Output the material beneath exactly, leaving nothing out.
────────────────────
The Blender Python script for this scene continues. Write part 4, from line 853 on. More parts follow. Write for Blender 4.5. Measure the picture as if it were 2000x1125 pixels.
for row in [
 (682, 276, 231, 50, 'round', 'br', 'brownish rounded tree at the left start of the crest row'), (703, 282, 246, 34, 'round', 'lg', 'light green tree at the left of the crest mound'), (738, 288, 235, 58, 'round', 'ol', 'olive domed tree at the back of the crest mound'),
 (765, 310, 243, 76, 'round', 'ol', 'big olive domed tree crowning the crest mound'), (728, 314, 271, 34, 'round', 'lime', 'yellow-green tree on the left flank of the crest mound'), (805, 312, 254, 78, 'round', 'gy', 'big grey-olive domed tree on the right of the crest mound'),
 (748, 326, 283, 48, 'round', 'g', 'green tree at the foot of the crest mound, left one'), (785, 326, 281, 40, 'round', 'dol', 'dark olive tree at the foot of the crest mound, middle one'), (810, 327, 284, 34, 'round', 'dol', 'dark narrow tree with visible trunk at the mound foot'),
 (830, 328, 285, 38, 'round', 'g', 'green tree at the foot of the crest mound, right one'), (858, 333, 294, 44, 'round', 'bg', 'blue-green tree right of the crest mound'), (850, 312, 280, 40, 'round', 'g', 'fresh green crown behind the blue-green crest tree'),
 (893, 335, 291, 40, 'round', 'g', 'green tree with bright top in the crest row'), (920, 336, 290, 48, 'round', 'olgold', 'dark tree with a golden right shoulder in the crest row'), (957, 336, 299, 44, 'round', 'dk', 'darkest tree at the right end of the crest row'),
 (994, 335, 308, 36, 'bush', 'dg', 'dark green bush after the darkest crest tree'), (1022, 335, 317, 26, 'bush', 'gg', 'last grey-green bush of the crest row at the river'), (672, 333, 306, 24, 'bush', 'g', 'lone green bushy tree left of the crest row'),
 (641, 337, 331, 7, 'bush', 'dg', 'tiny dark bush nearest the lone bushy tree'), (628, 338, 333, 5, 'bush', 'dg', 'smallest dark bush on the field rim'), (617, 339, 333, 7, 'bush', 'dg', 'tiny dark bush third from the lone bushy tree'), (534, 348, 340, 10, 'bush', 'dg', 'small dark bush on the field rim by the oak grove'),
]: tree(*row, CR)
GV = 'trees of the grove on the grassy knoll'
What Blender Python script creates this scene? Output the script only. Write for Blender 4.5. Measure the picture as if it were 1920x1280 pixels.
────────────────────
### [Exercise solution]
The Blender Python script for this scene continues. Write part 4, from line 853 on. More parts follow. Write for Blender 4.5. Measure the picture as if it were 2000x1125 pixels.
for row in [
 (682, 276, 231, 50, 'round', 'br', 'brownish rounded tree at the left start of the crest row'), (703, 282, 246, 34, 'round', 'lg', 'light green tree at the left of the crest mound'), (738, 288, 235, 58, 'round', 'ol', 'olive domed tree at the back of the crest mound'),
 (765, 310, 243, 76, 'round', 'ol', 'big olive domed tree crowning the crest mound'), (728, 314, 271, 34, 'round', 'lime', 'yellow-green tree on the left flank of the crest mound'), (805, 312, 254, 78, 'round', 'gy', 'big grey-olive domed tree on the right of the crest mound'),
 (748, 326, 283, 48, 'round', 'g', 'green tree at the foot of the crest mound, left one'), (785, 326, 281, 40, 'round', 'dol', 'dark olive tree at the foot of the crest mound, middle one'), (810, 327, 284, 34, 'round', 'dol', 'dark narrow tree with visible trunk at the mound foot'),
 (830, 328, 285, 38, 'round', 'g', 'green tree at the foot of the crest mound, right one'), (858, 333, 294, 44, 'round', 'bg', 'blue-green tree right of the crest mound'), (850, 312, 280, 40, 'round', 'g', 'fresh green crown behind the blue-green crest tree'),
 (893, 335, 291, 40, 'round', 'g', 'green tree with bright top in the crest row'), (920, 336, 290, 48, 'round', 'olgold', 'dark tree with a golden right shoulder in the crest row'), (957, 336, 299, 44, 'round', 'dk', 'darkest tree at the right end of the crest row'),
 (994, 335, 308, 36, 'bush', 'dg', 'dark green bush after the darkest crest tree'), (1022, 335, 317, 26, 'bush', 'gg', 'last grey-green bush of the crest row at the river'), (672, 333, 306, 24, 'bush', 'g', 'lone green bushy tree left of the crest row'),
 (641, 337, 331, 7, 'bush', 'dg', 'tiny dark bush nearest the lone bushy tree'), (628, 338, 333, 5, 'bush', 'dg', 'smallest dark bush on the field rim'), (617, 339, 333, 7, 'bush', 'dg', 'tiny dark bush third from the lone bushy tree'), (534, 348, 340, 10, 'bush', 'dg', 'small dark bush on the field rim by the oak grove'),
]: tree(*row, CR)
GV = 'trees of the grove on the grassy knoll'
What Blender Python script creates this scene? Output the script only. Write for Blender 4.5. Measure the picture as if it were 1920x1280 pixels.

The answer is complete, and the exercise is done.